**Dataset excerpt:**

** Begin **

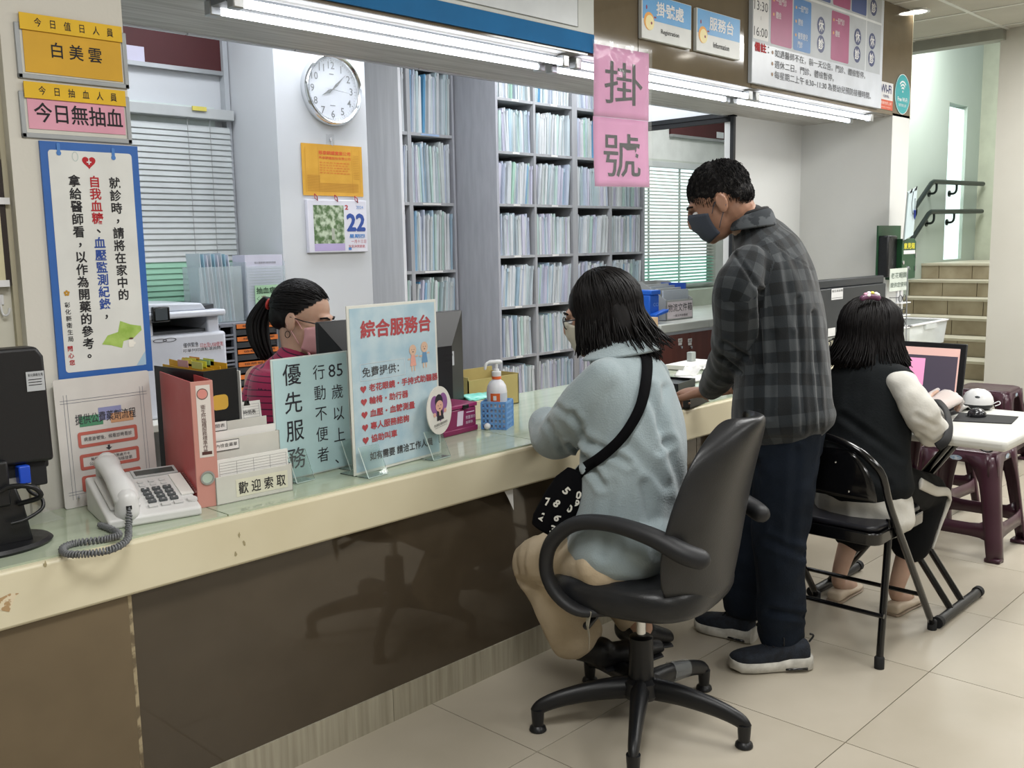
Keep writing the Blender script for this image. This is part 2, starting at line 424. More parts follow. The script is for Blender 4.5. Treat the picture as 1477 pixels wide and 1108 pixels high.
# ---- piers and partitions
pl = struct('wall_pier_left', MB().box((0.912, FY, 0), (1.21, FY + 0.1, 2.72)), cream_wall)
mbp = MB().box((-2.5, FY + 0.045, 0), (0.912, FY + 0.1, 2.72)); struct('wall_front_left', mbp, M('ivory_wall', 'd4d2c6', 0.7, col2='ccc9bb', nscale=1))
struct('trim_3', MB().box((0.9, FY + 0.03, 0.6), (0.912, FY + 0.046, 2.72)), M('ivory_trim', 'b9b29a', 0.6))
zs = 2.084
x1 = 5.947; x2 = 6.20
struct('wall_pier_right', MB().box((x1, FY, 0), (x2, 3.55, zs + 0.02)), white_wall)
struct('wall_partition', MB().box((5.1, 3.085, 0), (x1, 3.13, 2.72)), white_wall)
# door-like dark frame of the side room in the plane x = 5.1
fr = struct('door_1', MB().box((5.085, 3.062, 0), (5.11, 3.084, 2.10)), M('dark_frame', '1c1e20', 0.4))
obj('lintel', MB().box((5.085, 3.062, 2.075), (5.125, 4.08, 2.10)), MATS['dark_frame'], fr)
obj('track', MB().box((5.09, 3.085, 2.048), (5.12, 4.08, 2.074)), black_mat, fr)
struct('wall_over_door', MB().box((5.09, 3.10, 2.101), (5.12, 4.08, 2.72)), office_wall)
# office: pier with the clock, window walls
PX0, PX1 = 2.444, 2.93
struct('wall_clock_pier', MB().box((PX0, 3.70, 0), (PX1, 4.3, 2.72)), office_wall)
struct('wall_window', MB().box((-0.2, 4.09, 0), (PX0, 4.2, 2.72)), office_wall)
struct('wall_back', MB().box((PX1, 4.80, 0), (5.75, 4.9, 2.72)), office_wall)
struct('wall_side_room', MB().box((5.12, 4.60, 0), (7.6, 4.7, 2.72)), M('pale_room_wall', 'd0d1ce', 0.75))
struct('wall_corridor', MB().box((6.2, LY, 0), (7.6, LY + 0.04, 2.72)), green_wall)
struct('wall_side_room_right', MB().box((7.5, 3.6, 0), (7.6, 4.6, 2.72)), MATS['pale_room_wall'])
struct('trim_4', MB().box((PX0 - 0.03, 4.05, 0.7), (PX0 - 0.006, 4.089, 2.5)), M('grey_conduit', 'b4b8bc', 0.5))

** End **

**Problem details:**
All the lines above are to be given again exactly as they read, with the pictures removed.

**Worked solution:**
Keep writing the Blender script for this image. This is part 2, starting at line 424. More parts follow. The script is for Blender 4.5. Treat the picture as 1477 pixels wide and 1108 pixels high.
# ---- piers and partitions
pl = struct('wall_pier_left', MB().box((0.912, FY, 0), (1.21, FY + 0.1, 2.72)), cream_wall)
mbp = MB().box((-2.5, FY + 0.045, 0), (0.912, FY + 0.1, 2.72)); struct('wall_front_left', mbp, M('ivory_wall', 'd4d2c6', 0.7, col2='ccc9bb', nscale=1))
struct('trim_3', MB().box((0.9, FY + 0.03, 0.6), (0.912, FY + 0.046, 2.72)), M('ivory_trim', 'b9b29a', 0.6))
zs = 2.084
x1 = 5.947; x2 = 6.20
struct('wall_pier_right', MB().box((x1, FY, 0), (x2, 3.55, zs + 0.02)), white_wall)
struct('wall_partition', MB().box((5.1, 3.085, 0), (x1, 3.13, 2.72)), white_wall)
# door-like dark frame of the side room in the plane x = 5.1
fr = struct('door_1', MB().box((5.085, 3.062, 0), (5.11, 3.084, 2.10)), M('dark_frame', '1c1e20', 0.4))
obj('lintel', MB().box((5.085, 3.062, 2.075), (5.125, 4.08, 2.10)), MATS['dark_frame'], fr)
obj('track', MB().box((5.09, 3.085, 2.048), (5.12, 4.08, 2.074)), black_mat, fr)
struct('wall_over_door', MB().box((5.09, 3.10, 2.101), (5.12, 4.08, 2.72)), office_wall)
# office: pier with the clock, window walls
PX0, PX1 = 2.444, 2.93
struct('wall_clock_pier', MB().box((PX0, 3.70, 0), (PX1, 4.3, 2.72)), office_wall)
struct('wall_window', MB().box((-0.2, 4.09, 0), (PX0, 4.2, 2.72)), office_wall)
struct('wall_back', MB().box((PX1, 4.80, 0), (5.75, 4.9, 2.72)), office_wall)
struct('wall_side_room', MB().box((5.12, 4.60, 0), (7.6, 4.7, 2.72)), M('pale_room_wall', 'd0d1ce', 0.75))
struct('wall_corridor', MB().box((6.2, LY, 0), (7.6, LY + 0.04, 2.72)), green_wall)
struct('wall_side_room_right', MB().box((7.5, 3.6, 0), (7.6, 4.6, 2.72)), MATS['pale_room_wall'])
struct('trim_4', MB().box((PX0 - 0.03, 4.05, 0.7), (PX0 - 0.006, 4.089, 2.5)), M('grey_conduit', 'b4b8bc', 0.5))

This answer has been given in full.